─── Entries ───

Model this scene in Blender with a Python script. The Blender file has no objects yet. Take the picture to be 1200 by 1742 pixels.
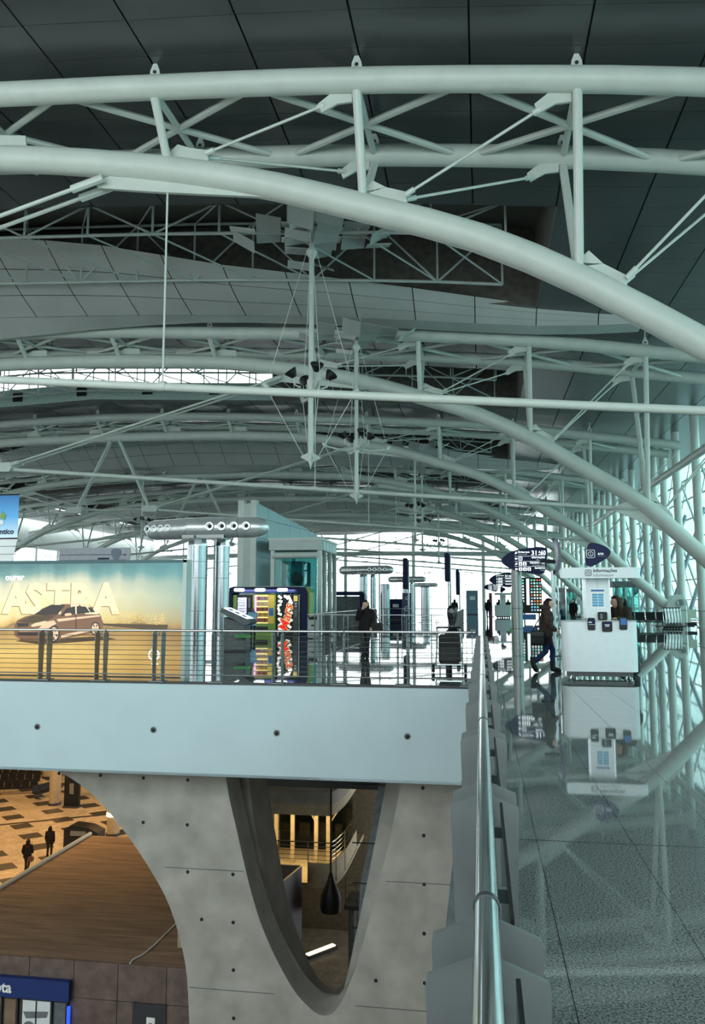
import bpy, math, random
from mathutils import Vector, Matrix
random.seed(7)
SC = bpy.context.scene
COL = SC.collection
PI = math.pi

# ------------------------------------------------------------------ camera, sky, exposure
FPX, EYE = 1377.0, 1.6                      # focal length in pixels of the 1200x1742 frame, eye height
PITCH = math.atan(150 / FPX)
YAW = math.atan(219 / FPX * math.cos(PITCH))
cd = bpy.data.cameras.new('camera')
cam = bpy.data.objects.new('camera', cd)
COL.objects.link(cam)
cam.location = (0, 0, EYE)
cam.rotation_euler = (PI / 2 + PITCH, 0, YAW)
cd.sensor_width = 36
cd.lens = 36 * FPX / 1742
cd.clip_start, cd.clip_end = .05, 600
SC.camera = cam

W = bpy.data.worlds.new('overcast_sky')
SC.world = W
W.use_nodes = True
bg = W.node_tree.nodes['Background']
bg.inputs[0].default_value = (.95, .99, 1.0, 1)
bg.inputs[1].default_value = 3.4
sund = bpy.data.lights.new('sun', 'SUN')
sund.energy = 1.2
sund.angle = math.radians(25)
sund.color = (.96, 1, .98)
sun = bpy.data.objects.new('sun', sund)
COL.objects.link(sun)
sun.rotation_euler = (math.radians(30), math.radians(52), 0)
SC.view_settings.view_transform = 'Standard'
SC.view_settings.look = 'None'
SC.view_settings.gamma = 1
SC.view_settings.exposure = 0.35
SC.view_settings.use_curve_mapping = False
SC.cycles.max_bounces = 10
SC.cycles.diffuse_bounces = 5
SC.cycles.glossy_bounces = 5
SC.cycles.transparent_max_bounces = 24
SC.cycles.transmission_bounces = 4
SC.cycles.caustics_reflective = False
SC.cycles.caustics_refractive = False


# ------------------------------------------------------------------ materials
def mk(name, rgb, rough=.5, metal=0., var=.08, scale=6., bump=0., emit=0., spec=.5, ior=1.5, alt=None, stretch=None, emit_rgb=None):
    m = bpy.data.materials.new(name)
    m.use_nodes = True
    nt = m.node_tree
    b = nt.nodes['Principled BSDF']
    tc = nt.nodes.new('ShaderNodeTexCoord')
    src = tc.outputs['Object']
    if stretch:
        mp = nt.nodes.new('ShaderNodeMapping')
        mp.inputs['Scale'].default_value = stretch
        nt.links.new(src, mp.inputs[0])
        src = mp.outputs[0]
    no = nt.nodes.new('ShaderNodeTexNoise')
    no.inputs['Scale'].default_value = scale
    no.inputs['Detail'].default_value = 4
    nt.links.new(src, no.inputs['Vector'])
    rp = nt.nodes.new('ShaderNodeValToRGB')
    rp.color_ramp.elements[0].position = .3
    rp.color_ramp.elements[1].position = .7
    lo = alt or [c * (1 - var) for c in rgb]
    hi = rgb if alt else [min(1, c * (1 + var)) for c in rgb]
    rp.color_ramp.elements[0].color = (*lo, 1)
    rp.color_ramp.elements[1].color = (*hi, 1)
    nt.links.new(no.outputs[0], rp.inputs[0])
    nt.links.new(rp.outputs[0], b.inputs['Base Color'])
    b.inputs['Roughness'].default_value = rough
    b.inputs['Metallic'].default_value = metal
    b.inputs['Specular IOR Level'].default_value = spec
    b.inputs['IOR'].default_value = ior
    if emit:
        if emit_rgb:
            b.inputs['Emission Color'].default_value = (*emit_rgb, 1)
        else:
            nt.links.new(rp.outputs[0], b.inputs['Emission Color'])
        b.inputs['Emission Strength'].default_value = emit
    if bump:
        bp = nt.nodes.new('ShaderNodeBump')
        bp.inputs['Strength'].default_value = bump
        bp.inputs['Distance'].default_value = .02
        nt.links.new(no.outputs[0], bp.inputs['Height'])
        nt.links.new(bp.outputs[0], b.inputs['Normal'])
    return m


def glass(name, tint, gloss=.5, haze=0.):
    m = bpy.data.materials.new(name)
    m.use_nodes = True
    nt = m.node_tree
    nt.nodes.clear()
    o = nt.nodes.new('ShaderNodeOutputMaterial')
    t = nt.nodes.new('ShaderNodeBsdfTransparent')
    t.inputs[0].default_value = (*tint, 1)
    g = nt.nodes.new('ShaderNodeBsdfGlossy')
    g.inputs['Roughness'].default_value = .02
    fr = nt.nodes.new('ShaderNodeFresnel')
    fr.inputs[0].default_value = 1.45
    mu = nt.nodes.new('ShaderNodeMath')
    mu.operation = 'MULTIPLY'
    mu.inputs[1].default_value = gloss
    nt.links.new(fr.outputs[0], mu.inputs[0])
    mx = nt.nodes.new('ShaderNodeMixShader')
    nt.links.new(mu.outputs[0], mx.inputs[0])
    nt.links.new(t.outputs[0], mx.inputs[1])
    nt.links.new(g.outputs[0], mx.inputs[2])
    nt.links.new(mx.outputs[0], o.inputs[0])
    return m


def stone(name, c0, c1, rough, joint=None, ior=1.9, scale=90.):
    """polished granite; joint = (width, depth, x offset, y offset) adds flat laid joints where single slabs are too far off to tell apart"""
    m = bpy.data.materials.new(name)
    m.use_nodes = True
    nt = m.node_tree
    b = nt.nodes['Principled BSDF']
    tc = nt.nodes.new('ShaderNodeTexCoord')
    no = nt.nodes.new('ShaderNodeTexNoise')
    no.inputs['Scale'].default_value = scale
    no.inputs['Detail'].default_value = 3
    no.inputs['Roughness'].default_value = .8
    nt.links.new(tc.outputs['Object'], no.inputs['Vector'])
    rp = nt.nodes.new('ShaderNodeValToRGB')
    rp.color_ramp.elements[0].position = .36
    rp.color_ramp.elements[1].position = .66
    rp.color_ramp.elements[0].color = (*c0, 1)
    rp.color_ramp.elements[1].color = (*c1, 1)
    nt.links.new(no.outputs[0], rp.inputs[0])
    out = rp.outputs[0]
    if joint:
        mp = nt.nodes.new('ShaderNodeMapping')
        mp.inputs['Location'].default_value = (-joint[2], -joint[3], 0)
        nt.links.new(tc.outputs['Object'], mp.inputs[0])
        br = nt.nodes.new('ShaderNodeTexBrick')
        br.offset = 0
        br.inputs['Scale'].default_value = 1
        br.inputs['Brick Width'].default_value = joint[0]
        br.inputs['Row Height'].default_value = joint[1]
        br.inputs['Mortar Size'].default_value = .004
        br.inputs['Color1'].default_value = (1, 1, 1, 1)
        br.inputs['Color2'].default_value = (.88, .88, .88, 1)
        br.inputs['Mortar'].default_value = (.1, .1, .1, 1)
        nt.links.new(mp.outputs[0], br.inputs[0])
        mx = nt.nodes.new('ShaderNodeMix')
        mx.data_type = 'RGBA'
        mx.blend_type = 'MULTIPLY'
        mx.inputs[0].default_value = 1
        nt.links.new(out, mx.inputs[6])
        nt.links.new(br.outputs[0], mx.inputs[7])
        out = mx.outputs[2]
    nt.links.new(out, b.inputs['Base Color'])
    b.inputs['Roughness'].default_value = rough
    b.inputs['IOR'].default_value = ior
    return m


M = {}
M['steel_white'] = mk('white_painted_steel', (.60, .66, .615), .42, var=.05, scale=2)
M['steel_shade'] = mk('pale_grey_paint', (.50, .57, .55), .5, var=.06, scale=2)
M['ceiling'] = mk('grey_metal_ceiling', (.098, .112, .115), .26, metal=.25, var=.12, scale=.35)
M['ceiling_void'] = mk('dark_ceiling_void', (.012, .014, .014), .9)
M['fascia_panel'] = mk('pale_metal_panel', (.60, .62, .60), .38, metal=.0, var=.06, scale=.6)
M['deck'] = mk('brown_roof_deck', (.13, .12, .105), .8, var=.3, scale=3, stretch=(1, 18, 1))
M['monitor_white'] = mk('pale_green_monitor_wall', (.42, .55, .52), .6)
M['black'] = mk('black_plastic', (.010, .011, .012), .45, spec=.3)
M['dark'] = mk('dark_grey_metal', (.05, .055, .06), .4, metal=.4)
M['chrome'] = mk('polished_steel', (.60, .64, .66), .13, metal=1., var=.04, scale=3)
M['brushed'] = mk('brushed_steel', (.30, .325, .34), .24, metal=1., var=.12, scale=5, stretch=(1, 1, 30))
M['dull_steel'] = mk('dull_steel', (.20, .21, .205), .36, metal=1., var=.15, scale=5, stretch=(1, 1, 30))
M['satin'] = mk('satin_steel', (.74, .77, .78), .30, metal=.6, var=.1, scale=4)
M['plate'] = mk('grey_rail_plate', (.155, .172, .175), .40, metal=.3, var=.12, scale=5)
M['rodm'] = mk('dark_steel_rod', (.18, .20, .21), .3, metal=.9)
M['bridge'] = mk('pale_blue_grey_cladding', (.45, .57, .61), .42, var=.03, scale=1.2)
M['concrete'] = mk('board_cast_concrete', (.38, .37, .335), .85, var=.3, scale=1.6, bump=.3, alt=(.25, .245, .22))
M['slate'] = mk('dark_slate_strip', (.12, .14, .15), .6, var=.25, scale=7)
M['granite'] = stone('polished_granite', (.022, .027, .028), (.34, .37, .37), .03)
M['granite_far'] = stone('polished_granite_laid', (.07, .08, .082), (.18, .20, .202), .022, (.625, .62, .34, 5.76))
M['marble'] = stone('warm_marble', (.42, .36, .28), (.62, .54, .44), .18, (2.4, 2.4, 0, 0), 1.5, 3)
M['dark_tile'] = mk('dark_stone_tile', (.05, .045, .04), .25)
M['brown_roof'] = mk('brown_kiosk_roof', (.24, .165, .11), .75, var=.3, scale=1.5, stretch=(.4, 3, 1))
M['brown_wall'] = mk('brown_board', (.14, .10, .085), .8, var=.25, scale=3)
M['joint'] = mk('dark_joint', (.02, .02, .02), .9)
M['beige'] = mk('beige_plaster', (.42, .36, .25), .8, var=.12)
M['glass'] = glass('clear_glass', (.94, .985, .98), .8)
M['glass_teal'] = glass('teal_glass', (.45, .80, .78), .8)
M['glass_dark'] = glass('smoked_glass', (.28, .36, .38), .8)
M['navy'] = mk('navy_sign_panel', (.006, .012, .055), .45, var=.1, spec=.18)
M['white'] = mk('white_enamel', (.74, .80, .82), .35, var=.03)
M['print_white'] = mk('white_print', (.85, .88, .88), .5, var=.02)
M['lit_white'] = mk('lit_white_print', (.85, .90, .92), .5, var=.02, emit=.9)
M['grey_text'] = mk('grey_print', (.16, .18, .20), .5)
M['lamp'] = mk('lit_lamp', (1, 1, 1), .5, emit=4., var=.01)
M['lamp_warm'] = mk('lit_warm_lamp', (1, .74, .38), .5, emit=5., var=.01)
M['red'] = mk('red_print', (.62, .03, .03), .45)
M['green'] = mk('green_panel', (.08, .42, .10), .45)
M['lime'] = mk('lime_trim', (.20, .34, .05), .45)
M['blue'] = mk('blue_panel', (.03, .14, .42), .45)
M['blue_lit'] = mk('lit_blue', (.02, .08, .9), .5, emit=1.2)
M['lightblue'] = mk('light_blue_cloth', (.30, .52, .72), .8, var=.35, scale=30)
M['skin'] = mk('skin', (.55, .34, .25), .55, var=.06)
M['hair'] = mk('dark_hair', (.012, .008, .007), .6, var=.4, scale=40, spec=.2)
M['hair_brown'] = mk('brown_hair', (.04, .02, .014), .6, var=.4, scale=40, spec=.2)
M['coat'] = mk('brown_coat', (.045, .034, .028), .8, var=.4, scale=14, bump=.3, spec=.12)
M['coat_black'] = mk('black_coat', (.016, .013, .014), .85, var=.4, scale=14, bump=.3, spec=.12)
M['coat_olive'] = mk('olive_coat', (.035, .036, .026), .85, var=.4, scale=14, bump=.3, spec=.12)
M['jeans'] = mk('blue_jeans', (.014, .026, .075), .85, var=.3, scale=20, spec=.15)
M['leather'] = mk('black_leather', (.009, .009, .010), .5, spec=.2)
M['yellow'] = mk('yellow_cloth', (.75, .58, .05), .8)
M['rubber'] = mk('black_rubber', (.01, .01, .01), .7)
M['reflector'] = mk('perforated_silver_panel', (.52, .56, .54), .4, metal=.2, var=.3, scale=70)


# ------------------------------------------------------------------ mesh helpers
def frame(d):
    d = Vector(d).normalized()
    a = Vector((0, 0, 1)) if abs(d.z) < .95 else Vector((1, 0, 0))
    x = a.cross(d).normalized()
    return x, d.cross(x)


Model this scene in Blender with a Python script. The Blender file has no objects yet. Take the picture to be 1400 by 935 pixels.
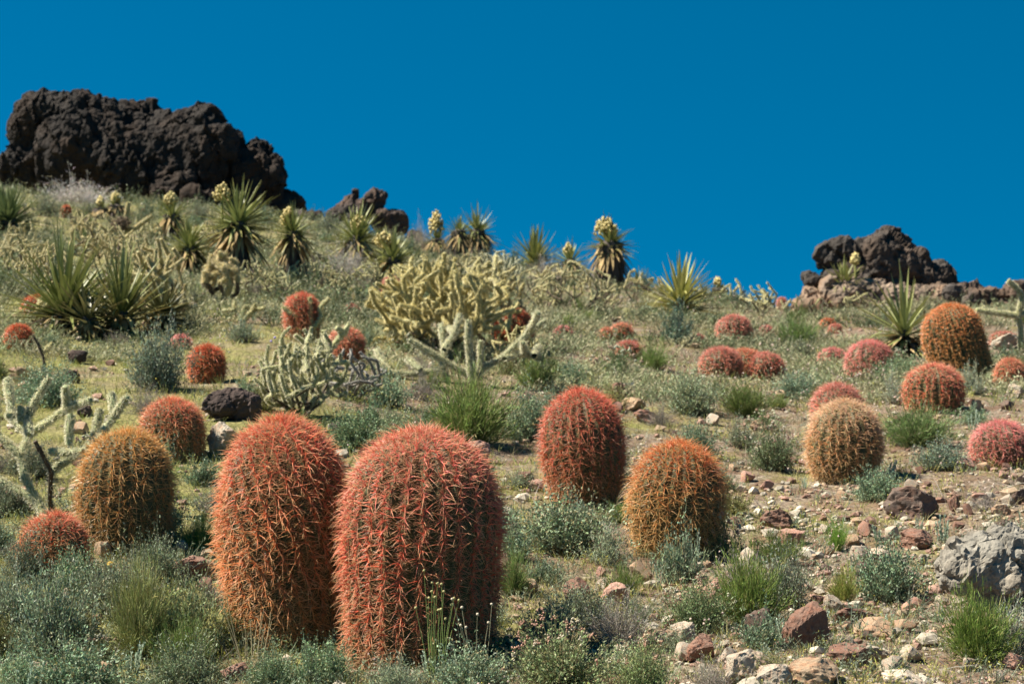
import bpy, bmesh, math, random
import numpy as np
from mathutils import Vector, Matrix

# ------------------------------------------------------------------ camera, world, sun, exposure
CAMZ = 1.72
F = 2722.0                    # focal length in pixels of the 1400 px wide photograph
PITCH = math.atan(152.5 / F)
scene = bpy.context.scene
cam_d = bpy.data.cameras.new('camera'); cam = bpy.data.objects.new('camera', cam_d)
scene.collection.objects.link(cam); scene.camera = cam
cam.location = (0, 0, CAMZ); cam.rotation_euler = (math.pi / 2 + PITCH, 0, 0)
cam_d.sensor_width = 36; cam_d.lens = 70; cam_d.clip_start = 0.1; cam_d.clip_end = 6000
cam_d.dof.use_dof = True; cam_d.dof.focus_distance = 8.2; cam_d.dof.aperture_fstop = 6.3

SUN = Vector((-0.60, -0.04, 0.80)).normalized()
elev = math.asin(SUN.z); azim = math.atan2(SUN.x, SUN.y)
w = bpy.data.worlds.new('World'); scene.world = w; w.use_nodes = True
nt = w.node_tree; nt.nodes.clear()
sky = nt.nodes.new('ShaderNodeTexSky'); sky.sky_type = 'NISHITA'; sky.sun_disc = False
sky.sun_elevation = elev; sky.sun_rotation = azim
sky.altitude = 1500; sky.air_density = 1.0; sky.dust_density = 0.0; sky.ozone_density = 3.0
hs = nt.nodes.new('ShaderNodeHueSaturation')
hs.inputs['Hue'].default_value = 0.482; hs.inputs['Saturation'].default_value = 1.6; hs.inputs['Value'].default_value = 0.86
bg = nt.nodes.new('ShaderNodeBackground'); bg.inputs['Strength'].default_value = 0.052
wo = nt.nodes.new('ShaderNodeOutputWorld')
stc = nt.nodes.new('ShaderNodeTexCoord'); smp = nt.nodes.new('ShaderNodeMapping'); smp.inputs['Location'].default_value = (0, 0, 0.24)
nt.links.new(stc.outputs['Generated'], smp.inputs['Vector']); snm = nt.nodes.new('ShaderNodeVectorMath'); snm.operation = 'NORMALIZE'
nt.links.new(smp.outputs[0], snm.inputs[0]); nt.links.new(snm.outputs[0], sky.inputs['Vector'])
nt.links.new(sky.outputs[0], hs.inputs['Color']); nt.links.new(hs.outputs[0], bg.inputs[0]); nt.links.new(bg.outputs[0], wo.inputs[0])
sl = bpy.data.lights.new('sun', 'SUN'); sl.energy = 5.0; sl.angle = math.radians(0.53); sl.color = (1.0, 0.94, 0.82)
so = bpy.data.objects.new('sun', sl); scene.collection.objects.link(so)
so.rotation_euler = SUN.to_track_quat('Z', 'Y').to_euler(); so.location = SUN * 60
scene.view_settings.view_transform = 'Standard'; scene.view_settings.look = 'None'
scene.view_settings.exposure = 1.28; scene.view_settings.gamma = 1.0; scene.view_settings.use_curve_mapping = False
scene.cycles.max_bounces = 6; scene.cycles.diffuse_bounces = 3; scene.cycles.transparent_max_bounces = 6
scene.cycles.use_denoising = True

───

[Directions]
Every line from the start of the listing above through the line with "SC.camera = cam" should be repeated exactly; skip the pictures and add nothing else.

[Response]
Model this scene in Blender with a Python script. The Blender file has no objects yet. Take the picture to be 1200 by 1742 pixels.
import bpy, math, random
from mathutils import Vector, Matrix
random.seed(7)
SC = bpy.context.scene
COL = SC.collection
PI = math.pi

# ------------------------------------------------------------------ camera, sky, exposure
FPX, EYE = 1377.0, 1.6                      # focal length in pixels of the 1200x1742 frame, eye height
PITCH = math.atan(150 / FPX)
YAW = math.atan(219 / FPX * math.cos(PITCH))
cd = bpy.data.cameras.new('camera')
cam = bpy.data.objects.new('camera', cd)
COL.objects.link(cam)
cam.location = (0, 0, EYE)
cam.rotation_euler = (PI / 2 + PITCH, 0, YAW)
cd.sensor_width = 36
cd.lens = 36 * FPX / 1742
cd.clip_start, cd.clip_end = .05, 600
SC.camera = cam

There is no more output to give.